Which lines hold the word "extends"? Copy each of them from the material.

━━━━━ Dataset section

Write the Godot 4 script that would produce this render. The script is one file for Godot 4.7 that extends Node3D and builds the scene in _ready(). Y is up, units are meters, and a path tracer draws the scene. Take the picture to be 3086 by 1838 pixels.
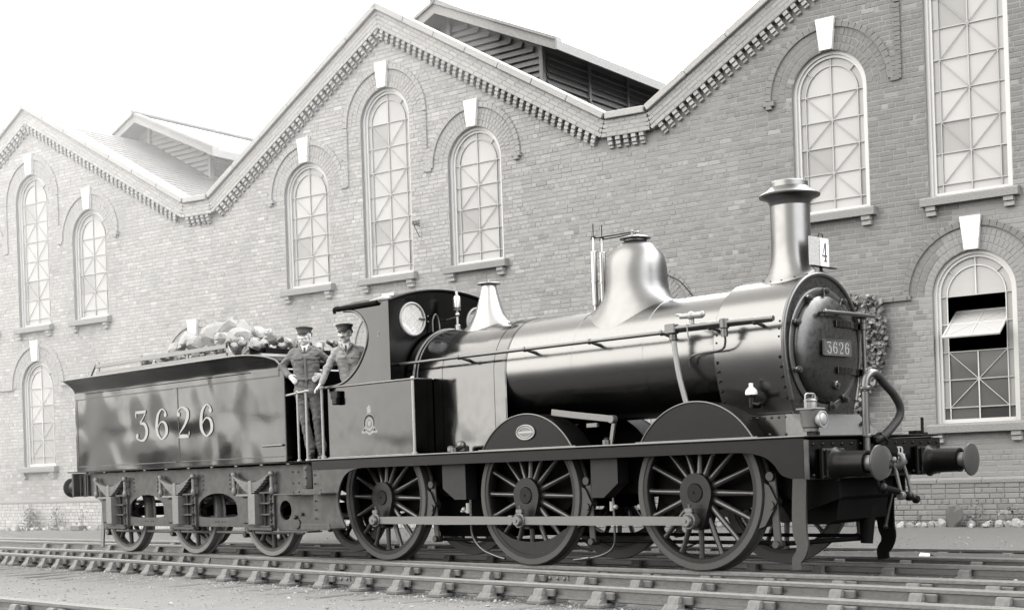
extends Node3D

# ---------- mesh builder: collects shapes, commits ONE named mesh ----------
class MB:
	var v := PackedVector3Array()
	var n := PackedVector3Array()
	var c := PackedColorArray()
	var col := Color(1, 1, 1)
	func tri(a: Vector3, b: Vector3, d: Vector3, na: Vector3, nb: Vector3, nd: Vector3) -> void:
		if (b - a).cross(d - a).dot(na + nb + nd) > 0.0:
			v.append_array([a, d, b]); n.append_array([na, nd, nb])
		else:
			v.append_array([a, b, d]); n.append_array([na, nb, nd])
		c.append_array([col, col, col])
	func ftri(a: Vector3, b: Vector3, d: Vector3, out: Vector3) -> void:
		var m := (b - a).cross(d - a).normalized()
		if m.dot(out) < 0.0: m = -m
		tri(a, b, d, m, m, m)
	func quad(a: Vector3, b: Vector3, d: Vector3, e: Vector3, out: Vector3) -> void:
		var m := (d - a).cross(e - b).normalized()
		if m.dot(out) < 0.0: m = -m
		tri(a, b, d, m, m, m); tri(a, d, e, m, m, m)
	func box(ce: Vector3, s: Vector3, b := 0.0, t := Transform3D()) -> void:
		var h := s * 0.5
		b = minf(b, minf(h.x, minf(h.y, h.z)) * 0.9)
		for ax in 3:
			var ay := (ax + 1) % 3
			var az := (ax + 2) % 3
			for sg in [-1.0, 1.0]:
				var o := Vector3(); o[ax] = sg
				var p := []
				for k in [[-1, -1], [1, -1], [1, 1], [-1, 1]]:
					var q := Vector3(); q[ax] = sg * h[ax]; q[ay] = k[0] * (h[ay] - b); q[az] = k[1] * (h[az] - b)
					p.append(t * (ce + q))
				quad(p[0], p[1], p[2], p[3], t.basis * o)
			if b > 0.0:
				for sy in [-1.0, 1.0]:
					for sz in [-1.0, 1.0]:
						var p := []
						for k in [[-1, 0], [1, 0], [1, 1], [-1, 1]]:
							var q := Vector3(); q[ax] = k[0] * (h[ax] - b)
							q[ay] = sy * (h[ay] - (b if k[1] else 0.0)); q[az] = sz * (h[az] - (0.0 if k[1] else b))
							p.append(t * (ce + q))
						var o := Vector3(); o[ay] = sy; o[az] = sz
						quad(p[0], p[1], p[2], p[3], t.basis * o)
		if b > 0.0:
			for sx in [-1.0, 1.0]:
				for sy in [-1.0, 1.0]:
					for sz in [-1.0, 1.0]:
						var g := Vector3(sx, sy, sz)
						ftri(t * (ce + g * Vector3(h.x, h.y - b, h.z - b)), t * (ce + g * Vector3(h.x - b, h.y, h.z - b)), t * (ce + g * Vector3(h.x - b, h.y - b, h.z)), t.basis * g)
	# lathe: prof is an array of Vector2(radius, height along axis), outside going up
	func lathe(ce: Vector3, ax: Vector3, prof: Array, seg := 24, a0 := 0.0, a1 := TAU) -> void:
		ax = ax.normalized()
		var u := ax.cross(Vector3(0, 0, 1) if absf(ax.z) < 0.9 else Vector3(1, 0, 0)).normalized()
		var w := ax.cross(u)
		var m := prof.size() - 1
		var sn := []
		for i in m:
			var d: Vector2 = prof[i + 1] - prof[i]
			sn.append(Vector2(d.y, -d.x).normalized())
		for i in m:
			var na: Vector2 = sn[i]; var nb: Vector2 = sn[i]
			if i > 0 and sn[i - 1].dot(sn[i]) > 0.72: na = (sn[i - 1] + sn[i]).normalized()
			if i < m - 1 and sn[i + 1].dot(sn[i]) > 0.72: nb = (sn[i + 1] + sn[i]).normalized()
			var p: Vector2 = prof[i]; var q: Vector2 = prof[i + 1]
			for k in seg:
				var t0 := a0 + (a1 - a0) * k / seg; var t1 := a0 + (a1 - a0) * (k + 1) / seg
				var d0 := u * cos(t0) + w * sin(t0); var d1 := u * cos(t1) + w * sin(t1)
				var A := ce + d0 * p.x + ax * p.y; var B := ce + d1 * p.x + ax * p.y
				var C := ce + d1 * q.x + ax * q.y; var D := ce + d0 * q.x + ax * q.y
				var nA := d0 * na.x + ax * na.y; var nB := d1 * na.x + ax * na.y; var nC := d1 * nb.x + ax * nb.y; var nD := d0 * nb.x + ax * nb.y
				if p.x > 1e-5: tri(A, B, C, nA, nB, nC)
				if q.x > 1e-5: tri(A, C, D, nA, nC, nD)
	func cyl(a: Vector3, b: Vector3, r0: float, r1 := -1.0, seg := 14, bev := 0.0) -> void:
		if r1 < 0.0: r1 = r0
		var L := (b - a).length()
		if bev > 0.0:
			lathe(a, b - a, [Vector2(0, 0), Vector2(r0 - bev, 0), Vector2(r0, bev), Vector2(r1, L - bev), Vector2(r1 - bev, L), Vector2(0, L)], seg)
		else:
			lathe(a, b - a, [Vector2(0, 0), Vector2(r0, 0), Vector2(r1, L), Vector2(0, L)], seg)
	func ball(ce: Vector3, r: float, seg := 10, sc := Vector3.ONE) -> void:
		var rows := maxi(4, seg / 2)
		for i in rows:
			for k in seg:
				var p := []
				for e in [[i, k], [i, k + 1], [i + 1, k + 1], [i + 1, k]]:
					var t: float = PI * e[0] / rows; var f: float = TAU * e[1] / seg
					p.append(Vector3(sin(t) * cos(f), cos(t), sin(t) * sin(f)))
				var w := []
				var m := []
				for q in p:
					w.append(ce + q * r * sc); m.append((q / sc).normalized())
				if i > 0: tri(w[0], w[1], w[2], m[0], m[1], m[2])
				if i < rows - 1: tri(w[0], w[2], w[3], m[0], m[2], m[3])
	func tube(path: Array, r, seg := 10, closed := false) -> void:
		var k := path.size()
		var rings := []
		var nrm := []
		var up := Vector3.ZERO
		for i in k:
			var d: Vector3
			if closed: d = path[(i + 1) % k] - path[(i + k - 1) % k]
			else: d = path[mini(i + 1, k - 1)] - path[maxi(i - 1, 0)]
			d = d.normalized()
			if up == Vector3.ZERO: up = d.cross(Vector3(0.31, 0.2, 0.93)).normalized()
			up = (up - d * up.dot(d)).normalized()
			var w := d.cross(up)
			var rr: float = r[i] if r is Array else r
			var ring := []; var nn := []
			for j in seg:
				var q := up * cos(TAU * j / seg) + w * sin(TAU * j / seg)
				ring.append(path[i] + q * rr); nn.append(q)
			rings.append(ring); nrm.append(nn)
		for i in (k if closed else k - 1):
			var i2 := (i + 1) % k
			for j in seg:
				var j2 := (j + 1) % seg
				tri(rings[i][j], rings[i][j2], rings[i2][j2], nrm[i][j], nrm[i][j2], nrm[i2][j2])
				tri(rings[i][j], rings[i2][j2], rings[i2][j], nrm[i][j], nrm[i2][j2], nrm[i2][j])
		if not closed:
			for e in [0, k - 1]:
				var out: Vector3 = (path[0] - path[1]) if e == 0 else (path[k - 1] - path[k - 2])
				for j in seg: ftri(path[e], rings[e][j], rings[e][(j + 1) % seg], out)
	# prism: polygon in local xy, extruded along local z from d0 to d1
	func prism(poly, t: Transform3D, d0: float, d1: float, caps := 3) -> void:
		var pp := PackedVector2Array(poly)
		if pp.size() > 2 and pp[0].distance_to(pp[pp.size() - 1]) < 1e-5: pp.remove_at(pp.size() - 1)
		if Geometry2D.is_polygon_clockwise(pp): pp.reverse()
		var ix := Geometry2D.triangulate_polygon(pp)
		for k in range(0, ix.size(), 3):
			var a := pp[ix[k]]; var b := pp[ix[k + 1]]; var d := pp[ix[k + 2]]
			if caps & 1: ftri(t * Vector3(a.x, a.y, d1), t * Vector3(b.x, b.y, d1), t * Vector3(d.x, d.y, d1), t.basis.z * signf(d1 - d0))
			if caps & 2: ftri(t * Vector3(a.x, a.y, d0), t * Vector3(b.x, b.y, d0), t * Vector3(d.x, d.y, d0), -t.basis.z * signf(d1 - d0))
		var m := pp.size()
		var en := []
		for i in m:
			var e := pp[(i + 1) % m] - pp[i]
			en.append(Vector2(e.y, -e.x).normalized())
		for i in m:
			var a := pp[i]; var b := pp[(i + 1) % m]
			var na: Vector2 = en[i]; var nb: Vector2 = en[i]
			if en[(i + m - 1) % m].dot(na) > 0.8: na = (na + en[(i + m - 1) % m]).normalized()
			if en[(i + 1) % m].dot(nb) > 0.8: nb = (nb + en[(i + 1) % m]).normalized()
			var A := t * Vector3(a.x, a.y, d0); var B := t * Vector3(b.x, b.y, d0); var C := t * Vector3(b.x, b.y, d1); var D := t * Vector3(a.x, a.y, d1)
			var nA := (t.basis * Vector3(na.x, na.y, 0)).normalized(); var nB := (t.basis * Vector3(nb.x, nb.y, 0)).normalized()
			tri(A, B, C, nA, nB, nB); tri(A, C, D, nA, nB, nA)
	# open 2D profile (points in a plane) swept between two offsets, smooth
	func sheet(pts: Array, t: Transform3D, d0: float, d1: float, flip := 1.0) -> void:
		var m := pts.size()
		for i in m - 1:
			var a: Vector2 = pts[i]; var b: Vector2 = pts[i + 1]
			var e := (b - a).normalized(); var nn := Vector2(e.y, -e.x)
			var na := nn; var nb := nn
			if i > 0:
				var f: Vector2 = (a - pts[i - 1]).normalized(); var g := Vector2(f.y, -f.x)
				if g.dot(nn) > 0.7: na = (nn + g).normalized()
			if i < m - 2:
				var f: Vector2 = (pts[i + 2] - b).normalized(); var g := Vector2(f.y, -f.x)
				if g.dot(nn) > 0.7: nb = (nn + g).normalized()
			var A := t * Vector3(a.x, a.y, d0); var B := t * Vector3(b.x, b.y, d0); var C := t * Vector3(b.x, b.y, d1); var D := t * Vector3(a.x, a.y, d1)
			var nA := t.basis * Vector3(na.x, na.y, 0) * flip; var nB := t.basis * Vector3(nb.x, nb.y, 0) * flip
			tri(A, B, C, nA, nB, nB); tri(A, C, D, nA, nB, nA)
	# closed 2D profile (x across, y up) swept along a path lying in a horizontal plane
	func sweep(prof: Array, path: Array) -> void:
		var k := path.size(); var m := prof.size()
		var rings := []; var sides := []
		for i in k:
			var d: Vector3 = (path[mini(i + 1, k - 1)] - path[maxi(i - 1, 0)]).normalized()
			var side := d.cross(Vector3.UP).normalized()
			var ring := []
			for q in prof: ring.append(path[i] + side * q.x + Vector3.UP * q.y)
			rings.append(ring); sides.append(side)
		for i in k - 1:
			for j in m:
				var e: Vector2 = prof[(j + 1) % m] - prof[j]
				var nn: Vector3 = sides[i] * e.y - Vector3.UP * e.x
				quad(rings[i][j], rings[i][(j + 1) % m], rings[i + 1][(j + 1) % m], rings[i + 1][j], nn)
	# lathe round a vertical axis whose foot is draped over a horizontal cylinder (axis along x) of radius R
	func saddle(ce: Vector3, prof: Array, R: float, seg := 40) -> void:
		var pts := []
		for p in prof: # Vector3(radius, height, drape 0..1)
			var ring := []
			for k in seg + 1:
				var a := TAU * k / seg
				var zz: float = p.x * sin(a)
				ring.append(ce + Vector3(p.x * cos(a), p.y + p.z * (sqrt(maxf(R * R - zz * zz, 0.01)) - R), zz))
			pts.append(ring)
		var nr := []
		for i in prof.size():
			var ring := []
			for k in seg + 1:
				var kd: Vector3 = pts[i][(k + 1) % seg] - pts[i][(k + seg - 1) % seg]
				var id: Vector3 = pts[mini(i + 1, prof.size() - 1)][k] - pts[maxi(i - 1, 0)][k]
				var a := TAU * k / seg
				var q := kd.cross(id).normalized()
				if q.dot(Vector3(cos(a), 0.2, sin(a))) < 0.0: q = -q
				ring.append(q)
			nr.append(ring)
		for i in prof.size() - 1:
			for k in seg:
				tri(pts[i][k], pts[i][k + 1], pts[i + 1][k + 1], nr[i][k], nr[i][k + 1], nr[i + 1][k + 1])
				tri(pts[i][k], pts[i + 1][k + 1], pts[i + 1][k], nr[i][k], nr[i + 1][k + 1], nr[i + 1][k])
	func mesh(m: Material) -> ArrayMesh:
		var am := ArrayMesh.new()
		var arr := []; arr.resize(Mesh.ARRAY_MAX)
		arr[Mesh.ARRAY_VERTEX] = v; arr[Mesh.ARRAY_NORMAL] = n; arr[Mesh.ARRAY_COLOR] = c
		am.add_surface_from_arrays(Mesh.PRIMITIVE_TRIANGLES, arr)
		am.surface_set_material(0, m)
		return am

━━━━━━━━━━

• Task result
Write the Godot 4 script that would produce this render. The script is one file for Godot 4.7 that extends Node3D and builds the scene in _ready(). Y is up, units are meters, and a path tracer draws the scene. Take the picture to be 3086 by 1838 pixels.
extends Node3D